Three takeaways from the Kings’ 2-1 win over the Colorado Avalanche

Kings defenseman Brayden McNabb, left, tangles with Colorado right wing Jarome Iginla on Feb. 21.
(David Zalubowski / AP)

Kings Coach Darryl Sutter said when he was in a scoring slump during his playing career that he would take a pail of pucks onto the ice and slap them into the net, just to remember what that felt like.

“I stood around the net and just flipped pucks,” said Sutter, who had five 20-goal seasons in an eight-year career.

Many of the Kings’ forwards could probably benefit from a similar drill since the team remains mired in a scoring slump even after Tuesday’s win in Colorado. Twenty-nine of the 30 teams in the NHL are averaging better than two goals a game this season, a total the Kings have cracked just twice in their last eight tries.

And it’s not just that the Kings aren’t scoring as a team, they’re not scoring as individuals either. Three players – Jeff Carter, Tanner Pearson and Tyler Toffoli – have accounted for nine of the team’s last 14 goals.


Speaking of not scoring, here are three other things that are not what they appear to be.

1. All things being equal, they’re not

Both Kings’ goals Tuesday came with the teams playing at even strength. That may not sound like a big thing, but it is. The Kings had not scored an even-strength goal in four of their past seven games. And just nine of their goals since Feb. 1 have come with both teams skating five a side.

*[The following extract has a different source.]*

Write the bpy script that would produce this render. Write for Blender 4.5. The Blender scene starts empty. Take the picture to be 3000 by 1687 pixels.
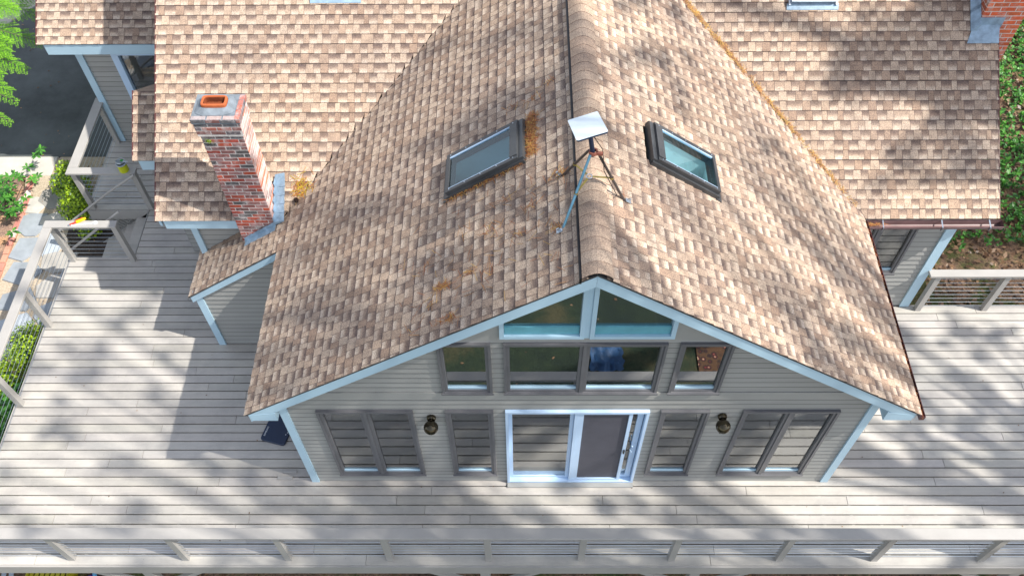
import bpy, bmesh, math, random
from mathutils import Vector, Matrix
random.seed(7)
R = math.radians
scene = bpy.context.scene
COL = scene.collection

# ------------------------------------------------------------------ camera
CAM_F, CAM_A, CAM_YA, CAM_RO = 2588.85, 0.95254, 0.01784, -0.01669
cam_data = bpy.data.cameras.new('camera')
cam_data.sensor_width = 36.0
cam_data.lens = CAM_F / 3000 * 36
cam_data.clip_start = 0.1
cam_data.clip_end = 500
cam = bpy.data.objects.new('camera', cam_data)
COL.objects.link(cam)
ca, sa, cy_, sy_ = math.cos(CAM_A), math.sin(CAM_A), math.cos(CAM_YA), math.sin(CAM_YA)
X0 = Vector((cy_, sy_, 0)); U0 = Vector((-sy_ * sa, cy_ * sa, ca)); F0 = Vector((-sy_ * ca, cy_ * ca, -sa))
cr, sr = math.cos(CAM_RO), math.sin(CAM_RO)
RX = X0 * cr + U0 * sr; UP = -X0 * sr + U0 * cr
M = Matrix(((RX.x, UP.x, -F0.x, 0.0), (RX.y, UP.y, -F0.y, -5.2007), (RX.z, UP.z, -F0.z, 12.1537), (0, 0, 0, 1)))
cam.matrix_world = M
scene.camera = cam

# ------------------------------------------------------------------ sky, sun, exposure
SUN = Vector((1.90, -0.57, 2.48)).normalized()
w = bpy.data.worlds.new('World'); scene.world = w; w.use_nodes = True
nt = w.node_tree
bg = nt.nodes['Background']; sky = nt.nodes.new('ShaderNodeTexSky')
sky.sky_type = 'NISHITA'; sky.sun_disc = False
sky.sun_elevation = math.asin(SUN.z); sky.sun_rotation = math.atan2(SUN.x, SUN.y)
hs = nt.nodes.new('ShaderNodeHueSaturation'); hs.inputs['Saturation'].default_value = 0.5
nt.links.new(sky.outputs[0], hs.inputs['Color']); nt.links.new(hs.outputs[0], bg.inputs[0]); bg.inputs[1].default_value = 0.15
sl = bpy.data.lights.new('sun', 'SUN'); sl.energy = 4.0; sl.angle = R(0.55); sl.color = (1.0, 0.95, 0.87)
so = bpy.data.objects.new('sun', sl); COL.objects.link(so)
so.rotation_euler = (-SUN).to_track_quat('-Z', 'Y').to_euler(); so.location = SUN * 60
vs = scene.view_settings
vs.view_transform = 'Standard'; vs.look = 'None'; vs.gamma = 1.0; vs.exposure = 0.80
scene.cycles.max_bounces = 6; scene.cycles.transparent_max_bounces = 8
scene.cycles.sample_clamp_indirect = 4

# ------------------------------------------------------------------ materials
def newmat(name):
    m = bpy.data.materials.new(name); m.use_nodes = True
    return m, m.node_tree, m.node_tree.nodes['Principled BSDF']

def rgb(c): return (c[0], c[1], c[2], 1.0)

def node(nt, t, **kw):
    n = nt.nodes.new(t)
    for k, v in kw.items():
        if k in ('inputs',):
            for i, x in v.items(): n.inputs[i].default_value = x
        else: setattr(n, k, v)
    return n

def noise(nt, scale, detail=4.0, rough=0.6, coord='Object', stretch=None):
    tc = node(nt, 'ShaderNodeTexCoord')
    src = tc.outputs[coord]
    if stretch:
        mp = node(nt, 'ShaderNodeMapping'); mp.inputs['Scale'].default_value = stretch
        nt.links.new(src, mp.inputs['Vector']); src = mp.outputs[0]
    n = node(nt, 'ShaderNodeTexNoise'); n.inputs['Scale'].default_value = scale
    n.inputs['Detail'].default_value = detail; n.inputs['Roughness'].default_value = rough
    nt.links.new(src, n.inputs['Vector'])
    return n.outputs[0]

def ramp(nt, fac, stops):
    r = node(nt, 'ShaderNodeValToRGB')
    e = r.color_ramp.elements
    while len(e) < len(stops): e.new(0.5)
    for i, (p, c) in enumerate(stops):
        e[i].position = p; e[i].color = rgb(c) if len(c) == 3 else c
    nt.links.new(fac, r.inputs[0])
    return r.outputs[0]

def mix(nt, fac, a, b, mode='MIX'):
    m = node(nt, 'ShaderNodeMix', data_type='RGBA', blend_type=mode)
    for sock, v in ((m.inputs[0], fac), (m.inputs[6], a), (m.inputs[7], b)):
        if isinstance(v, (int, float)): sock.default_value = v
        elif isinstance(v, tuple): sock.default_value = rgb(v)
        else: nt.links.new(v, sock)
    return m.outputs[2]

def math_(nt, op, a, b=None, clamp=False):
    m = node(nt, 'ShaderNodeMath', operation=op, use_clamp=clamp)
    for i, v in enumerate((a, b)):
        if v is None: continue
        if isinstance(v, (int, float)): m.inputs[i].default_value = v
        else: nt.links.new(v, m.inputs[i])
    return m.outputs[0]

def bump(nt, p, h, strength=0.3, dist=0.01):
    b = node(nt, 'ShaderNodeBump'); b.inputs['Strength'].default_value = strength; b.inputs['Distance'].default_value = dist
    nt.links.new(h, b.inputs['Height']); nt.links.new(b.outputs[0], p.inputs['Normal'])

def paint(name, c, rough=0.5, var=0.12, scale=3.0, stretch=None, metal=0.0, attr=False, bmp=0.08):
    m, nt, p = newmat(name)
    n1 = noise(nt, scale, 6, 0.65, stretch=stretch)
    a = tuple(x * (1 - var) for x in c); b = tuple(min(1, x * (1 + var)) for x in c)
    col = ramp(nt, n1, [(0.3, a), (0.7, b)])
    if attr:
        at = node(nt, 'ShaderNodeVertexColor', layer_name='Col')
        col = mix(nt, 1.0, col, at.outputs[0], 'MULTIPLY')
    nt.links.new(col, p.inputs['Base Color'])
    p.inputs['Roughness'].default_value = rough; p.inputs['Metallic'].default_value = metal
    if bmp: bump(nt, p, noise(nt, 90, 3), bmp, 0.004)
    return m

MT = {}
MT['deck'] = paint('deck_paint', (0.46, 0.435, 0.40), 0.55, 0.10, 1.6, (0.35, 3, 1), attr=True)
def deck_stains():
    m = MT['deck']; nt = m.node_tree; p = nt.nodes['Principled BSDF']
    src = p.inputs['Base Color'].links[0].from_socket
    st = noise(nt, 1.7, 6, 0.7); c = mix(nt, 1.0, src, ramp(nt, st, [(0.32, (0.84, 0.84, 0.85)), (0.55, (1.02, 1.02, 1.01)), (0.75, (1.06, 1.05, 1.03))]), 'MULTIPLY')
    sp = noise(nt, 55, 2, 0.5); c = mix(nt, 1.0, c, ramp(nt, sp, [(0.255, (0.45, 0.42, 0.40)), (0.285, (1, 1, 1))]), 'MULTIPLY')
    gr = noise(nt, 8, 5, 0.7, stretch=(.6, 22, 1)); c = mix(nt, 1.0, c, ramp(nt, gr, [(0.35, (0.93, 0.93, 0.93)), (0.65, (1.05, 1.05, 1.05))]), 'MULTIPLY')
    nt.links.new(c, p.inputs['Base Color'])
deck_stains()
MT['rail'] = paint('rail_paint', (0.37, 0.355, 0.335), 0.5, 0.08, 2.0, (1, 1, 1))
MT['siding'] = paint('siding_paint', (0.335, 0.335, 0.32), 0.55, 0.08, 2.5, (0.4, 0.4, 3), attr=True)
MT['band'] = paint('band_paint', (0.335, 0.335, 0.32), 0.55, 0.06, 2.5)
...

“Getting two 5-on-5 goals obviously helped,” Pearson said. “We haven’t had a lot of those in recent games so to get those two goals was big for us.”


Speaking of coming up big, with his assist on the game-winning goal in Colorado, Pearson has points in four of the last five games. That’s taken some of the offensive pressure off Carter, who has been the team’s only real offensive threat for most of season.

2. Not paying the penalty

The Kings killed three penalties Tuesday – including two whistled just 2 minutes, 28 seconds apart in the first period – and have given up just one power-play goal since Jan. 21.

“Our penalty kill was very strong,” said goalie Peter Budaj, who stopped 24 shots. “The Avalanche have a very skilled power play and it’s always nice and it helps a lot when players block shots in front of you.”


The Kings have killed 84.6% of the man-advantage situations they’ve faced this season, fifth-best in the NHL. And since Jan. 1, only the Ducks have had a better penalty kill.

3. The Kings are not a playoff team – yet

The Kings badly needed a win Tuesday to stop a three-game losing streak and regain some of the confidence they had lost during a nearly three-week period in which they lost five of seven. Escaping with a one-goal comeback win over the worst team in the NHL accomplished that – but it didn’t re-establish them as a playoff-caliber team.

The next three weeks could go a long way in determining the Kings’ postseason fate, however. Beginning with Thursday’s home game with Boston, seven of the next nine games come against teams within a point of a playoff berth. And two of them come against the current conference leaders, Minnesota and Washington. The schedule gets considerably easier after that, so if the Kings can remain within striking distance of a playoff berth – they woke up Wednesday two points out of a wild-card spot – they have a chance.


“We were talking before the game. We need to win some games and kind of get a streak going so we can get in the playoffs here and be comfortable and not be waiting ’til the last game of the season,” said Toffoli, who started the Kings’ comeback Tuesday with a game-tying second-period goal. “So it was a big game for us. Got to refocus and think about Thursday now.”